XX

A un certo punto della sua esistenza, Giacomo aveva scoperto il deserto del cuore. Il fuoco della vita dentro di lui si era spento. Da ragazzo, pur nei dolori e nella consapevolezza di essere afflitto da diversi mali fisici, riusciva a trovare sempre la gioia di un dialogo autentico con il proprio mondo interiore e con la natura. Soffriva, ma la voce della bellezza e della poesia erano vive nel suo spirito. Poi qualcosa era cambiato. Il dolore si era mutato in disperazione. L’armonia antica con la madre si era spezzata. Quelle belle immagini che lo consolavano nei giorni tristi lo avevano abbandonato e gli si era schiuso davanti il mondo nella sua geometrica freddezza. Il cuore era diventato indifferente a tutto. La voce della natura non parlava più in lui e aveva perso quel caro immaginare, che lo faceva palpitare e sospirare, e quelle fantasie poetiche che gli facevano dono del miracolo del verso. Non era più capace di concepire nessun desiderio. Neanche la morte lo spaventava più. Tra la morte e la vita non vedeva più alcuna differenza; e anche nel dolore, che a volte pure gli regalava degli istanti di piacere, non trovava alcuna consolazione. Non credeva che quelle belle immagini sarebbero mai risorte e si preparava a dedicarsi negli ultimi anni della sua vita agli studi filosofici e all’indagine dell’«arido vero».

All’improvviso però a Pisa, nel 1828, in una certa strada silenziosa sente di nuovo la voce di una volta. Pensava che nel fiore della giovinezza fossero per sempre venuti a mancare quei cari moti dell’animo, che ci fanno sentire grata qualunque cosa è nel mondo. Il cuore gli si era fatto freddo, impenetrabile, indifferente e incapace di sospirare dinanzi alla bellezza del mondo. La vita in quello stato gli appariva muta, inanimata e la terra arida, chiusa in un gelo eterno. Il giorno per lui era diventato un deserto e la silenziosa notte tacita e oscura.
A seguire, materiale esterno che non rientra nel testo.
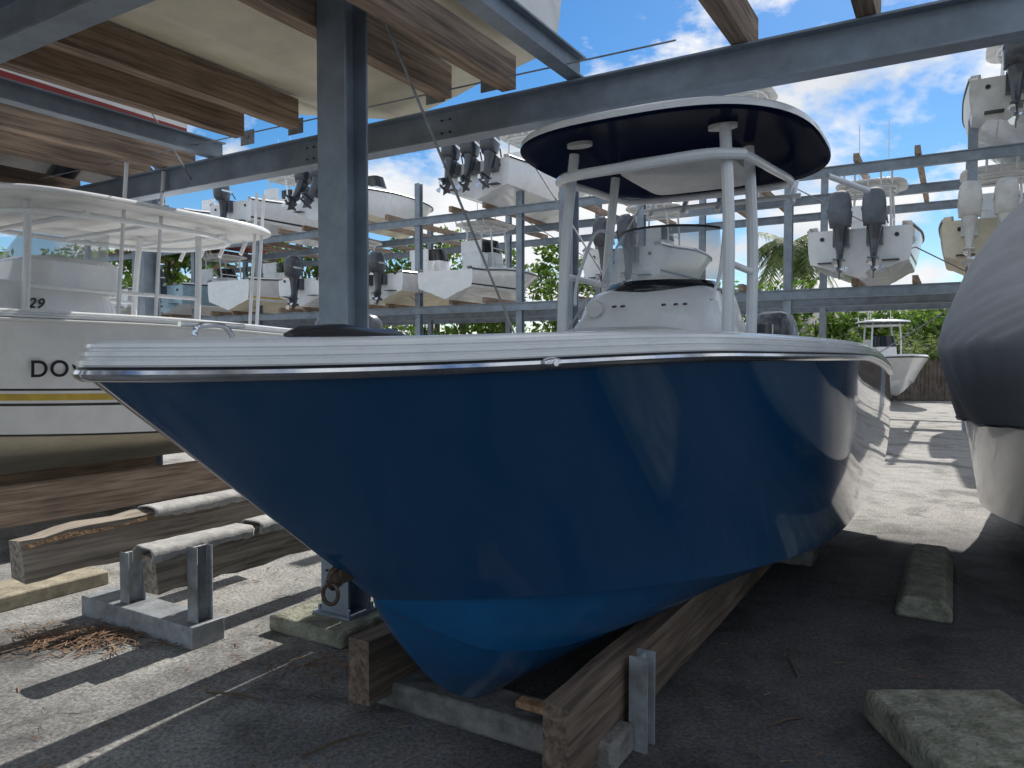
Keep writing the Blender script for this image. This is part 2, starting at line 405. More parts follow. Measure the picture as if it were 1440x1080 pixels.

La luna e le stelle si erano spente in cielo e non trovava più alcun diletto a parlare con loro. Non gli facevano compagnia nei vagabondaggi notturni e non alleviavano il peso della sua solitudine. Però quel pianto, che gli nasceva spontaneo per il nuovo stato in cui si trovava, veniva dall’antica capacità di provare le passioni. Nel petto il cuore non era morto, ma solo assopito. Anche la fantasia si era solo infiacchita e aspettava che risorgessero le antiche immagini. In quel periodo però lo lasciava indifferente la «rondinella» che intorno alle finestre cantava il nuovo giorno, la solitaria villa nel pallido autunno, la campana del vespro o il sole che fuggiva. Se si trovava per un sentiero solitario e vedeva «brillare il vespero» o se udiva per la valle il canto flebile dell’usignolo, ciò non suscitava in lui alcuna commozione. Viveva in un sopore del corpo e della mente così profondo che neanche gli sguardi furtivi, erranti, o il contatto di una mano nuda di una donna riuscivano a sciogliere il gelo della sua anima.

Una forza nuova lo fa risorgere dalla grave, immemore quiete. Risorgono i moti soavi, le immagini, i palpiti, le felici illusioni, che sono l’unica luce dei suoi giorni. Ritorna a vivere la pianura, il bosco, il monte. Gli parlano le fonti, il mare. Dopo tanto oblio riesce a piangere di nuovo. Dà sfogo a tutto il male che ha dentro, e al suo sguardo il mondo appare cambiato, luminoso, come non lo era più da tempo. È finalmente libero. Nonostante la sventura e gli affanni, il suo cuore vive ancora e, finché palpiterà, non considererà più ostile il cielo e non nutrirà più alcun odio per la vita.

Si tratta di un componimento scritto a Pisa nel 1828, formato da 20 strofe di settenari.